【9月17日 AFP】中国政府は17日、新疆ウイグル自治区(Xinjiang Uighur Autonomous Region)における職業訓練プログラムの成功を称賛する報告書を発表した。この職業訓練施設をめぐって米政府は14日、「強制収容所」のような施設で強制労働が行われていると批判していた。

 資源豊富な同自治区における政策をめぐり中国政府は国際的に激しい批判を浴びており、人権団体はウイグル人や少数派イスラム教徒を中心に100万人が収容所に入れられていると主張している。

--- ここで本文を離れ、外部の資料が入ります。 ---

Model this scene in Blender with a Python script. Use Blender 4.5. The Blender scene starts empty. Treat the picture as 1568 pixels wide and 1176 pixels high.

 米政府は14日、強制労働が行われているとの懸念から、同自治区で製造された中国製品の輸入を禁止すると発表。米国土安全保障省のケン・クチネリ(Ken Cuccinelli)副長官代行は「これは職業訓練センターではない。強制収容所だ」と記者団に述べた。

 だが、中国政府は、施設は職業訓練を行うためのもので、テロ対策や貧困緩和のための教育を提供する場として必要だと主張している。

 中国政府は今回の報告書で、同自治区での訓練プログラムと就業計画、より良い教育が生活の質を向上させているとし、同自治区における政策を断固として正当化した。また同自治区は「精力的に雇用計画を実行している。職業訓練を強化し、雇用機会と能力を拡大させている」と説明している。

 訓練では標準中国語の読み書きの他、仕事で求められる技術や都市生活の知識などを教えており、農村部の人々は政府の支援を受けた後、事業を立ち上げたり、工場に就職したりしているという。

 また、同自治区では2014~19年に年間平均129万人の都市・農村部の労働者に「研修」を実施しており、雇用政策は「人々のニーズを満たし、福利を向上させている」としている。

 一方、職業技能水準が低いとし、「テロリストや分離主義者、宗教的な過激主義者」が市民に対して、中国語の学習をやめ「近代科学を拒否し、職業技術の向上を拒むよう」促していると警告した。

 スウェーデンの服飾大手「H&M(へネス・アンド・マウリッツ)」は15日、中国最大の綿花産地である同自治区での民族的・宗教的少数派を使った「強制労働」に対する批判を受けて、中国の製糸業者との関係を断つと発表した。